#### EXERCISE
Return the material word for word. Do not include pictures.
** Start GIVEN MATERIAL **
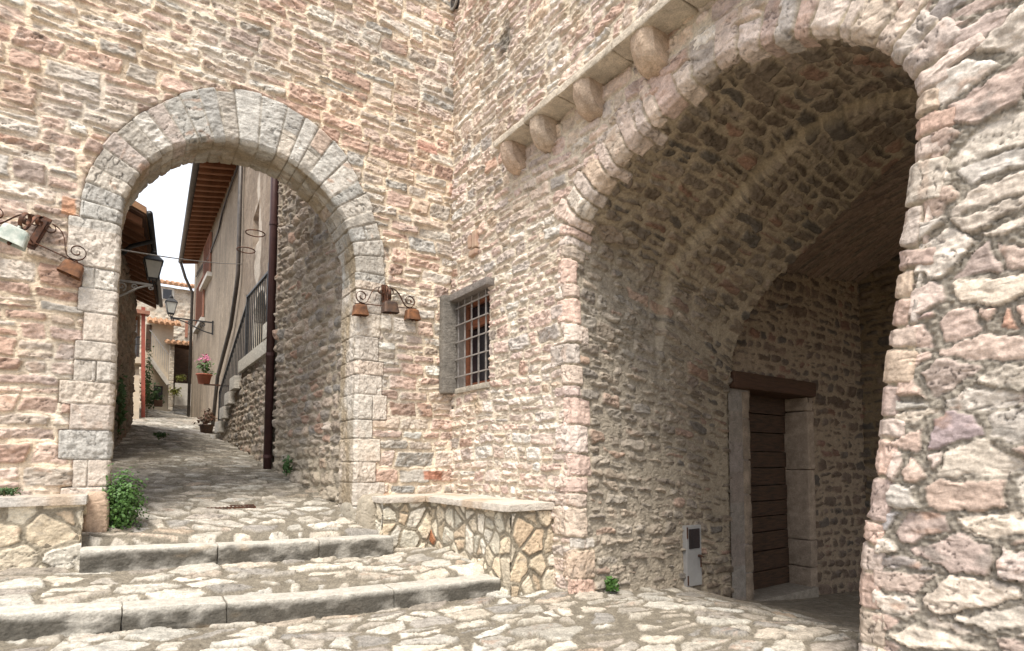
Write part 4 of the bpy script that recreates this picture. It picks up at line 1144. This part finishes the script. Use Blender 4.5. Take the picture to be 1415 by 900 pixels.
for i in range(26):
    y = 15.9+i*.405
    if m0 is None:
        m_ = MB(); m_.hexa([(gx_(y)+.03, y, ez-.07), (PX+.1, y, ez+.14), (PX+.1, y+.13, ez+.14), (gx_(y)+.03, y+.13, ez-.07), (gx_(y)+.03, y, ez+.06), (PX+.1, y, ez+.27), (PX+.1, y+.13, ez+.27), (gx_(y)+.03, y+.13, ez+.06)])
        m0 = m_.build('rafter', M['rafter'], h2); o0 = Vector(m0.location)
    else:
        r_o = m0.copy(); COL.objects.link(r_o); r_o.parent = h2; r_o.location = o0+Vector((gx_(y)-gx_(15.9), y-15.9, 0))
m_ = MB(); m_.tube([(gx_(15.6)-.05, 15.6, ez+.06), (gx_(26.3)-.05, 26.3, ez+.04)], .085, 12)
m_.tube([(gx_(26.2)-.05, 26.2, ez+.0), (gx_(26.2)+.15, 26.4, ez-.55), (PX-.12, 26.6, ez-1.05), (PX-.12, 26.6, 3.0)], .055, 10)
m_.build('gutter', M['pipegrey'], h2, True)
def shutter(y0, y1, z0, z1, parent):
    m_ = MB(); m_.box(PX-.075, PX-.02, y0, y1, z0, z0+.06); m_.box(PX-.075, PX-.02, y0, y1, z1-.06, z1); m_.box(PX-.076, PX-.02, y0, y0+.07, z0+.06, z1-.06); m_.box(PX-.076, PX-.02, y1-.07, y1, z0+.06, z1-.06)
    z = z0+.08
    while z < z1-.1:
        m_.hexa([(PX-.07, y0+.07, z), (PX-.03, y0+.07, z+.03), (PX-.03, y1-.07, z+.03), (PX-.07, y1-.07, z), (PX-.07, y0+.07, z+.02), (PX-.03, y0+.07, z+.05), (PX-.03, y1-.07, z+.05), (PX-.07, y1-.07, z+.02)]); z += .075
    return m_.build('shutter', M['shutter'], parent)
shutter(21.7, 23.5, 8.3-.55, 8.3+.85, h2)
m_ = MB(); m_.box(PX-.16, PX, 21.5, 23.7, 7.55, 7.70); m_.build('window_sill', M['whitestone'], h2)
shutter(23.3, 25.6, 6.55, 8.15, h2)
m_ = MB(); m_.box(PX-.14, PX, 23.2, 25.7, 6.35, 6.5); m_.build('window_sill', M['whitestone'], h2)

# dark drainpipe that runs down beside the stair
d2 = thing('drainpipe', (PX-.1, 15.6, 2), 'dark drainpipe bending along the outdoor stair rail', 'drainpipe')
a0 = (PX-.10, 15.66, 11.0); a1 = (PX-.10, 15.66, zP(6.5))
m_ = MB(); m_.tube([a0, a1, (PX-.10, 15.9, zP(6.1)), (PX-.10, 16.6, zP(5.2)), (PX-.12, 18.6, zP(4.0)), (PX-.14, 19.2, 2.3)], .052, 10); m_.build('pipe', M['pipegrey'], d2, True)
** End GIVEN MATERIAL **
#### REPLY
Write part 4 of the bpy script that recreates this picture. It picks up at line 1144. This part finishes the script. Use Blender 4.5. Take the picture to be 1415 by 900 pixels.
for i in range(26):
    y = 15.9+i*.405
    if m0 is None:
        m_ = MB(); m_.hexa([(gx_(y)+.03, y, ez-.07), (PX+.1, y, ez+.14), (PX+.1, y+.13, ez+.14), (gx_(y)+.03, y+.13, ez-.07), (gx_(y)+.03, y, ez+.06), (PX+.1, y, ez+.27), (PX+.1, y+.13, ez+.27), (gx_(y)+.03, y+.13, ez+.06)])
        m0 = m_.build('rafter', M['rafter'], h2); o0 = Vector(m0.location)
    else:
        r_o = m0.copy(); COL.objects.link(r_o); r_o.parent = h2; r_o.location = o0+Vector((gx_(y)-gx_(15.9), y-15.9, 0))
m_ = MB(); m_.tube([(gx_(15.6)-.05, 15.6, ez+.06), (gx_(26.3)-.05, 26.3, ez+.04)], .085, 12)
m_.tube([(gx_(26.2)-.05, 26.2, ez+.0), (gx_(26.2)+.15, 26.4, ez-.55), (PX-.12, 26.6, ez-1.05), (PX-.12, 26.6, 3.0)], .055, 10)
m_.build('gutter', M['pipegrey'], h2, True)
def shutter(y0, y1, z0, z1, parent):
    m_ = MB(); m_.box(PX-.075, PX-.02, y0, y1, z0, z0+.06); m_.box(PX-.075, PX-.02, y0, y1, z1-.06, z1); m_.box(PX-.076, PX-.02, y0, y0+.07, z0+.06, z1-.06); m_.box(PX-.076, PX-.02, y1-.07, y1, z0+.06, z1-.06)
    z = z0+.08
    while z < z1-.1:
        m_.hexa([(PX-.07, y0+.07, z), (PX-.03, y0+.07, z+.03), (PX-.03, y1-.07, z+.03), (PX-.07, y1-.07, z), (PX-.07, y0+.07, z+.02), (PX-.03, y0+.07, z+.05), (PX-.03, y1-.07, z+.05), (PX-.07, y1-.07, z+.02)]); z += .075
    return m_.build('shutter', M['shutter'], parent)
shutter(21.7, 23.5, 8.3-.55, 8.3+.85, h2)
m_ = MB(); m_.box(PX-.16, PX, 21.5, 23.7, 7.55, 7.70); m_.build('window_sill', M['whitestone'], h2)
shutter(23.3, 25.6, 6.55, 8.15, h2)
m_ = MB(); m_.box(PX-.14, PX, 23.2, 25.7, 6.35, 6.5); m_.build('window_sill', M['whitestone'], h2)

# dark drainpipe that runs down beside the stair
d2 = thing('drainpipe', (PX-.1, 15.6, 2), 'dark drainpipe bending along the outdoor stair rail', 'drainpipe')
a0 = (PX-.10, 15.66, 11.0); a1 = (PX-.10, 15.66, zP(6.5))
m_ = MB(); m_.tube([a0, a1, (PX-.10, 15.9, zP(6.1)), (PX-.10, 16.6, zP(5.2)), (PX-.12, 18.6, zP(4.0)), (PX-.14, 19.2, 2.3)], .052, 10); m_.build('pipe', M['pipegrey'], d2, True)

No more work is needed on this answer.